Florida District Courts of Appeal, 1992

Cashe v. Moxley

Cashe v. Moxley
Florida District Courts of Appeal · Decided March 20, 1992 · Diamantis, Peterson, Sharp
596 So. 2d 1145; 1992 Fla. App. LEXIS 3503; 1992 WL 51162 (Southern Reporter, Second Series)

Cashe v. Moxley

Opinion of the Court

PER CURIAM.

DENIED.

PETERSON and DIAMANTIS, JJ., concur. W. SHARP, J., concurs specially with opinion.

Concurring Opinion

W. SHARP, Judge,

concurring specially.

While I agree the petition for prohibition should be denied, I write to express my reasoning, which is based on procedural grounds, not substantive ones.
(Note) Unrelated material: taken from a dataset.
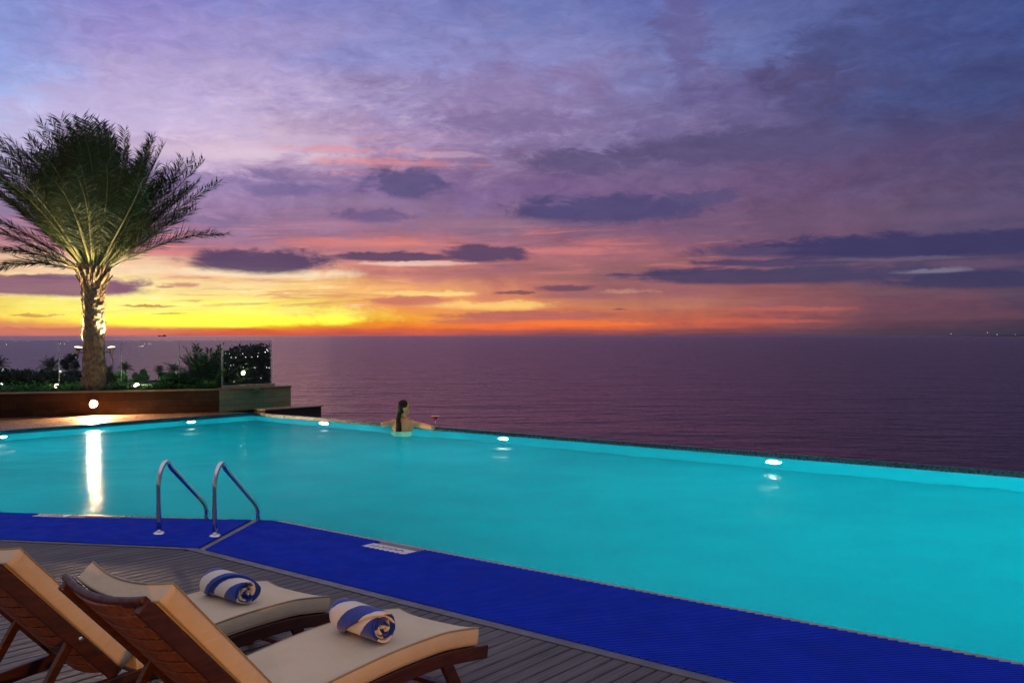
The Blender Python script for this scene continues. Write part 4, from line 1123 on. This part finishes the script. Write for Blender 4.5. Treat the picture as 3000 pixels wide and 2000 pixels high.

If the trial judge in fact told an attorney (or any other witness) that the judge could not be fair and impartial in this case for whatever reason, that is a sufficient substantive reason to disqualify the judge, under the principles set out in MacKenzie v. Super Kids Bargain Store, Inc., 565 So.2d 1332 (Fla. *11461990). However, procedurally these facts were not sufficiently established in this case because the attached “affidavits” depended upon double-hearsay allegations, and no witness swore he or she had personal knowledge that the statement was made.